July 11, 2021Fifteen minutes ago, the morning was lovely. Since then, clouds have arrived. It is 73˚ right now and feels less humid than it has been. No rain is on the horizon, for a while anyway.
I have a new house theme, The Tumbling Tumbleweeds. Dust balls fly in the air when I walk down the hall. My choices are to ignore them or vacuum. Ignoring them means they’ll grow larger and reproduce. Okay, not really reproduce, that’s a theme from a black and white B science fiction movie, dust bunnies grow teeth and attack, but they’ll definitely be more of them so I’m going to bite the bullet and vacuum.
My father used to keep what he called a tucker in his wallet. It was a hundred dollar bill. He kept it for emergencies. When I was young, I always wanted to see it. A hundred dollar bill was a rarity. I remember my father would open his wallet, pull out the bill, unfold it then show it to me with a flourish. I’d hold it for a bit then he’d take it, fold it and tuck it back into this wallet.

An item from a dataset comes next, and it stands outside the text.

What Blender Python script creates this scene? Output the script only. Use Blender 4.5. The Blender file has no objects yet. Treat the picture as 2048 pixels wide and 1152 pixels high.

In my mind’s eye I can see all of the places where I’ve lived. The kitchen in the house where I grew up was small. The sink was across from the door. My mother kept a dish rack on the counter and a triangular shaped garbage holder in the corner of the sink. That had to be emptied into the in-ground garbage bin. I always hated emptying it. The fridge was beside the sink. It was skinny and had one of those small freezers which always seemed to be covered in ice. The stove too was skinny. It was across the room from the fridge. The appliances were white. On the counter was the turtle bowl. It was shaped almost like a wave you’d draw in art class. The turtle could swim or rest on an island of sorts with a palm tree, a plastic palm tree. My mother usually fed the turtle in the morning when she was preparing breakfast. In the summer time the turtle got stunned flies to eat. He loved those the most. I used to do my homework at the kitchen table. The back door was across from the table. The screen door always slammed. That drove my mother crazy. The rest of us never noticed.